The cell in which we were confined so long had a front of eleven feet, with a rear six feet four inches broad, in the tower, and its width was also six feet four inches; and often, for weeks together, we were not allowed to step beyond the doors of this narrow cage.

But why add more relative to the horrors of this filthy pen? He who has never experienced the torture of a Southern prison-house can form no idea of the wretchedness inclosed; while the tens of thousands who have been incarcerated therein, but who have been fortunate enough to escape death, need no words that they may appreciate the cruelties inflicted.


[CHAPTER XXXV.]

ADIEU TO CHARLESTON—ESCAPE FROM THE REBELS—ARRIVAL IN THE UNION LINES.

"It is a long lane that has no turn," says an old adage; and our captivity, like all things earthly, came to an end. When Gen. Sherman moved upon Branchville, the evacuation of Charleston became a military necessity; and when the rebels left the city, Gray and myself were sent to the jail at Columbia, the capital of South Carolina. The presence of Sherman's army appears to have almost worked a miracle, for from the time we were lodged at Columbia, we received the best possible treatment. Our keeper was Capt. Semmes, whose whole conduct toward us was that of a gentleman, though a bitter rebel; and I got along finely, except in a single instance.

We were put in a room in which there were about twenty-five persons, twenty-one of them being deserters from our army, and the remainder prisoners of war. Of course, we could never agree with the deserters; and they put at me to convert me to their "faith," or rather lack of faith, which occasioned me to insult them, and for this I was soundly whipped for it in less than three minutes. I was not strong enough to fight them, for they were just from the north, and had been well fed and were in good health; while I had been shut up so long on short allowance and unwholesome food, that I had little strength left; nevertheless I went in whenever opportunity offered, and always came out second best. Fearing if ever I got north again I would report them, they concluded to take time by the forelock, and reported me to the rebels as a spy; and either Capt. Semmes or his Lieutenant, gave an order that my hair should be cut off as a punishment: and accordingly four of them seized me and held me down, while a fellow named Jim Brown, a deserter from the 31st Illinois, hacked off my hair. This miscreant is a man about six feet high, with dark hair and eyes, and swarthy complexion—a very talkative man—and, I believe, a fiddler. He was raised in the Sequatchie valley, in Tennessee, but for several years has been living in Franklin county, Illinois; and he, together with the whole vile crowd, took the oath of allegiance to the Southern Confederacy, and were sent back north as a reward for their rascality. They should forever be excluded from society for their crimes.

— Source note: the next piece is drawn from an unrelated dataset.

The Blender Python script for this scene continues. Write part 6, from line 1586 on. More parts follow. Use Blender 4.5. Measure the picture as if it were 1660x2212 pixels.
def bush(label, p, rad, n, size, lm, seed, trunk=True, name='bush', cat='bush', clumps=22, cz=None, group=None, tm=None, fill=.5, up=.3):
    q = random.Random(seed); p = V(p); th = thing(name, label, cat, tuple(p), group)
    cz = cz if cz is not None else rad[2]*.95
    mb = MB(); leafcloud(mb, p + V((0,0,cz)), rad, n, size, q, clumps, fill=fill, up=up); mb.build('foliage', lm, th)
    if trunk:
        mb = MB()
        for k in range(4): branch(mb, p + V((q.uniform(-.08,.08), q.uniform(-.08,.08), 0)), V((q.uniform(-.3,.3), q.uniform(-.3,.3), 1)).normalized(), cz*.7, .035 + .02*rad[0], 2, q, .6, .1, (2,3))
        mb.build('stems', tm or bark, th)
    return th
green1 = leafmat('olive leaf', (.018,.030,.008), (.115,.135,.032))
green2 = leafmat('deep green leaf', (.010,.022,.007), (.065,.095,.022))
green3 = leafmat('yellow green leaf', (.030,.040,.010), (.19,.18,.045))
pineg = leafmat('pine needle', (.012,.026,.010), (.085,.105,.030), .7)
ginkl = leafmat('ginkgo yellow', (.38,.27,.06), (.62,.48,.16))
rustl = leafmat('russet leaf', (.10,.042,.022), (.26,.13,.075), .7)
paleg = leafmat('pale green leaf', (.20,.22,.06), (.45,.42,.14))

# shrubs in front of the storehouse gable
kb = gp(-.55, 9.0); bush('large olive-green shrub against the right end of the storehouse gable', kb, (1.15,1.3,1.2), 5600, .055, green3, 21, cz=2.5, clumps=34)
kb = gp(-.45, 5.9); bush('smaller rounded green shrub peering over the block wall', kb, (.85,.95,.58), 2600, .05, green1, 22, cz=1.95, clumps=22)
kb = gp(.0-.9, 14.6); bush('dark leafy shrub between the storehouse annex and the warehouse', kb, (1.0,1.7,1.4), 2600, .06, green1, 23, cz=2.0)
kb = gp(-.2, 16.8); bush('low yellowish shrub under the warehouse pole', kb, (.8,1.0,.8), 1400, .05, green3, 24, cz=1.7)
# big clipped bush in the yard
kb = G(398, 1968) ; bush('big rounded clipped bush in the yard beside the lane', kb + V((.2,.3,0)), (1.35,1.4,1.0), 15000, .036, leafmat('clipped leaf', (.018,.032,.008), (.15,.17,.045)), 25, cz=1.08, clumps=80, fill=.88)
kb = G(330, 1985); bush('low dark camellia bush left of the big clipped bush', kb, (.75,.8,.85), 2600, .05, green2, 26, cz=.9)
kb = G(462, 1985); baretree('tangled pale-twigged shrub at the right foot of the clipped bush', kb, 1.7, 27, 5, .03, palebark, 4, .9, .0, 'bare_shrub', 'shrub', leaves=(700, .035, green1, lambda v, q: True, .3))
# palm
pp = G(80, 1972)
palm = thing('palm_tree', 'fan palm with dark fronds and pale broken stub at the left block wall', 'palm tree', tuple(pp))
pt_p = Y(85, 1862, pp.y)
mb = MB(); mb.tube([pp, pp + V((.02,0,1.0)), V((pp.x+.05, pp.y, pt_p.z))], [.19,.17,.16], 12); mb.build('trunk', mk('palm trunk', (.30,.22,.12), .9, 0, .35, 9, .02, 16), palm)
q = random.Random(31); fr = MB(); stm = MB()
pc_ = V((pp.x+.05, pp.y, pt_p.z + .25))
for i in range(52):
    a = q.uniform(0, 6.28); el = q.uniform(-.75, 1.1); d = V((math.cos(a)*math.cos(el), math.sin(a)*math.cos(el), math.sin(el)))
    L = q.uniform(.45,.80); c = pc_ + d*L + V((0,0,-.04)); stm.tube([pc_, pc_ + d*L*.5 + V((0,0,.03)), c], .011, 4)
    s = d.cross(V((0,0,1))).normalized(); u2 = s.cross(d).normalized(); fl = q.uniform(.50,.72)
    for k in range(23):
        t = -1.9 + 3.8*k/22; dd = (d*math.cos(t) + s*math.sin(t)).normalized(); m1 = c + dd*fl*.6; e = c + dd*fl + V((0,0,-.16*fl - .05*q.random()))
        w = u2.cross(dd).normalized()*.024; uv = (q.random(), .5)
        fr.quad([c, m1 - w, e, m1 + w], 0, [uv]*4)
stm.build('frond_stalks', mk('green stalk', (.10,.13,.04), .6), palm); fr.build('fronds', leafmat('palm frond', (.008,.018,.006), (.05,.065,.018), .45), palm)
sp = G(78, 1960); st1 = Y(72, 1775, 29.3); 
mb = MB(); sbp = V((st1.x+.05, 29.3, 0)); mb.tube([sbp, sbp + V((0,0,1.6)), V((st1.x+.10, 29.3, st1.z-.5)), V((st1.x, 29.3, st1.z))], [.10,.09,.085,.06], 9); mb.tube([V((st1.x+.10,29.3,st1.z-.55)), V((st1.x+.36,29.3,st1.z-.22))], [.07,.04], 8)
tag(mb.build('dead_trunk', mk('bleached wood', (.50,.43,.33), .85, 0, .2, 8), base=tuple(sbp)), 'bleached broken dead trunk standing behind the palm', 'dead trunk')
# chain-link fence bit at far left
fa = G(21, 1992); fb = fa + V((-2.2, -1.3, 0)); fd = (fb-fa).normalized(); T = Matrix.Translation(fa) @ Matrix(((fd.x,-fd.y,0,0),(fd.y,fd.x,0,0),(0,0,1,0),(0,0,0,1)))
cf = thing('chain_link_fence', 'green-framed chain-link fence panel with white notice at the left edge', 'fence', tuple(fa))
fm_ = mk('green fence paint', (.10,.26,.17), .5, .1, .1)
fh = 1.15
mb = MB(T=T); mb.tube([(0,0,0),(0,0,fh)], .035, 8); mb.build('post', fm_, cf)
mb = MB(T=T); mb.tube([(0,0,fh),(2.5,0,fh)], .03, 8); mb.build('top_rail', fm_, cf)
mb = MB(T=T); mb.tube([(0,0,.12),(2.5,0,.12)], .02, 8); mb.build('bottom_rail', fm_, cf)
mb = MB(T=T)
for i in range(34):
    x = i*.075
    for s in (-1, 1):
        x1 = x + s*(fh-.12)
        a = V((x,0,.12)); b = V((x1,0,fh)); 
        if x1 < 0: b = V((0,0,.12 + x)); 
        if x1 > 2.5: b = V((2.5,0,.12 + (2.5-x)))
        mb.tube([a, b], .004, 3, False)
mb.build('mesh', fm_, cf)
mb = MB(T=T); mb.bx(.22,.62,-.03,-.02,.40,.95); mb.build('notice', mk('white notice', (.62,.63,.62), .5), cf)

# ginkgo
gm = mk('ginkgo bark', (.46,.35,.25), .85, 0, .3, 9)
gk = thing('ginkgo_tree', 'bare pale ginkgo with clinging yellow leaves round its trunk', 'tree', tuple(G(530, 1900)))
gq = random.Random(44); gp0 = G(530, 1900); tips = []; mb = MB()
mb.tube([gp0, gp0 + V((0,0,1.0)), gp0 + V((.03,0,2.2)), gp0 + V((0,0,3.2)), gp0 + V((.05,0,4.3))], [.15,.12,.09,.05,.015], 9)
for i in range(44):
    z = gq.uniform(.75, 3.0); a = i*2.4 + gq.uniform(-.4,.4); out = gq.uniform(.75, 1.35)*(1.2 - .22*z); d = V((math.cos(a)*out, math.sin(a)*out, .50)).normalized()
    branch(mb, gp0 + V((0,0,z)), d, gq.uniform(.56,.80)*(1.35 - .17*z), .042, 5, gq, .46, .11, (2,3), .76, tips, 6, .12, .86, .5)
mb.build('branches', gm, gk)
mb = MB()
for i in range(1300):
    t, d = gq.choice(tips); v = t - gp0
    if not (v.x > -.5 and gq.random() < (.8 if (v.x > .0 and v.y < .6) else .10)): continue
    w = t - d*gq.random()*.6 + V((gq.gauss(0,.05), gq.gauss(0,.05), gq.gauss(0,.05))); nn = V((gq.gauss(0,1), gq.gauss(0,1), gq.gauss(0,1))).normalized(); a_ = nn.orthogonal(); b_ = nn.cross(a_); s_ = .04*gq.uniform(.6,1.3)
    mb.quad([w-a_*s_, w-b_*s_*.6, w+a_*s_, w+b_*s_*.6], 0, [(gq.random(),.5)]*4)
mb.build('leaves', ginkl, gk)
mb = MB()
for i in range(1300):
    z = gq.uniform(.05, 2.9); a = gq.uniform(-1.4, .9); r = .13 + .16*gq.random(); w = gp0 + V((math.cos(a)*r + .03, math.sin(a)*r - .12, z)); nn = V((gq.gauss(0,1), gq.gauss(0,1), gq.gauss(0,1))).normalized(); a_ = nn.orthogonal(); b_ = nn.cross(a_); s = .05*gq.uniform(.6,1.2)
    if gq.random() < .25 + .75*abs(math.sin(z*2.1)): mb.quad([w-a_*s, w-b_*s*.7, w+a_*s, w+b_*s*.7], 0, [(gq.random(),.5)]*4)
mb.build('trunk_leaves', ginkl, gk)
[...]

When Gen. Sherman's army invested Columbia, the rebels took us out of jail, and put us under fire of our own guns; but what for, we did not know. There were about sixty of us altogether, and among the number was the Colonel of the 1st Georgia Federal regiment; also a Capt. Harris, of the 3d Tennessee Cavalry, who had been in close confinement for two years and a half—heavily ironed all the time; and during the whole period had been kept in one room, outside of which he had never been.

While we were under fire, a piece of one of our Rodman shells, weighing about five pounds, struck me on the left shoulder; but as it was a glancing blow, it did no other damage than to stiffen my arm a little.